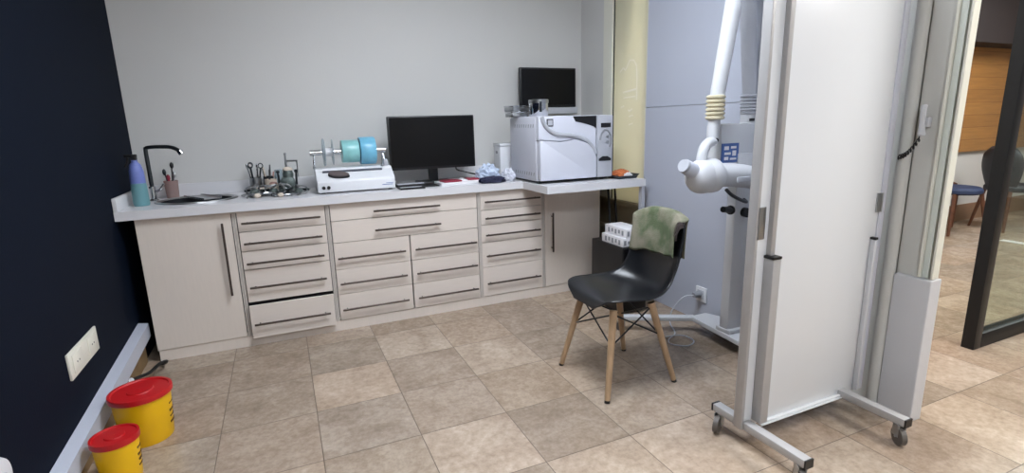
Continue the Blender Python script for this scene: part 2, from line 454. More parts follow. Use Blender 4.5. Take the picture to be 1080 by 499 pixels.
# column at the end of the right wall
cz = 0.637
cb = B(); cb.box(2.378, 2.41, 1.205, 1.30, cz, ZC); cb.box(2.386, 2.41, 1.17, 1.205, cz, ZC); cb.box(2.39, 2.44, 1.30, 1.50, 0, ZC)
struct('trim_3', cb, M['column'], 'pale end column of the right wall')
j = B(); j.box(2.366, 2.3775, 1.206, 1.215, cz + 0.004, ZC); struct('trim_4', j, M['jamb'])
j = B(); j.box(2.376, 2.3855, 1.182, 1.2045, cz + 0.004, ZC); struct('trim_5', j, M['gedge'])
j = B(); j.box(2.366, 2.409, 1.160, 1.1695, cz + 0.004, ZC, 0.003); struct('trim_6', j, M['jamb'])
j = B(); j.box(2.356, 2.43, 1.157, 1.299, 0, cz, 0.004); struct('trim_7', j, M['cover'], 'white sheet cover around the foot of the column')
# conduit running up beside the column
solo('conduit_pipe', 'white vertical conduit pipe running up the column beside the white screen', 'pipe',
     B().cyl((2.364, 1.325, 0), (2.364, 1.325, ZC), 0.024), M['column'])
# far room
struct('wall_far', B().box(2.6, 10.2, 3.5, 3.6, 0, 0.84), M['wall'])
struct('trim_8', B().box(2.6, 10.2, 3.46, 3.6, 0.84, 2.0), M['planks'], 'honey wood planking on the far wall')
struct('trim_9', B().box(2.6, 10.2, 3.2, 3.6, 2.0, ZC), M['darkwall'], 'dark bulkhead above the wood planking')
struct('baseboard_far', B().box(2.6, 10.2, 3.485, 3.5, 0, 0.2), M['brownbase'])
struct('wall_far_right', B().box(10.1, 10.2, -3.1, 3.5, 0, ZC), M['wall'])
struct('baseboard_left', B().box(XL, XL + 0.014, -3.1, 3.44, 0, 0.09), M['tan'])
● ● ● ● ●
Skipping the pictures, transcribe each line above exactly as it appears.

Output -
Continue the Blender Python script for this scene: part 2, from line 454. More parts follow. Use Blender 4.5. Take the picture to be 1080 by 499 pixels.
# column at the end of the right wall
cz = 0.637
cb = B(); cb.box(2.378, 2.41, 1.205, 1.30, cz, ZC); cb.box(2.386, 2.41, 1.17, 1.205, cz, ZC); cb.box(2.39, 2.44, 1.30, 1.50, 0, ZC)
struct('trim_3', cb, M['column'], 'pale end column of the right wall')
j = B(); j.box(2.366, 2.3775, 1.206, 1.215, cz + 0.004, ZC); struct('trim_4', j, M['jamb'])
j = B(); j.box(2.376, 2.3855, 1.182, 1.2045, cz + 0.004, ZC); struct('trim_5', j, M['gedge'])
j = B(); j.box(2.366, 2.409, 1.160, 1.1695, cz + 0.004, ZC, 0.003); struct('trim_6', j, M['jamb'])
j = B(); j.box(2.356, 2.43, 1.157, 1.299, 0, cz, 0.004); struct('trim_7', j, M['cover'], 'white sheet cover around the foot of the column')
# conduit running up beside the column
solo('conduit_pipe', 'white vertical conduit pipe running up the column beside the white screen', 'pipe',
     B().cyl((2.364, 1.325, 0), (2.364, 1.325, ZC), 0.024), M['column'])
# far room
struct('wall_far', B().box(2.6, 10.2, 3.5, 3.6, 0, 0.84), M['wall'])
struct('trim_8', B().box(2.6, 10.2, 3.46, 3.6, 0.84, 2.0), M['planks'], 'honey wood planking on the far wall')
struct('trim_9', B().box(2.6, 10.2, 3.2, 3.6, 2.0, ZC), M['darkwall'], 'dark bulkhead above the wood planking')
struct('baseboard_far', B().box(2.6, 10.2, 3.485, 3.5, 0, 0.2), M['brownbase'])
struct('wall_far_right', B().box(10.1, 10.2, -3.1, 3.5, 0, ZC), M['wall'])
struct('baseboard_left', B().box(XL, XL + 0.014, -3.1, 3.44, 0, 0.09), M['tan'])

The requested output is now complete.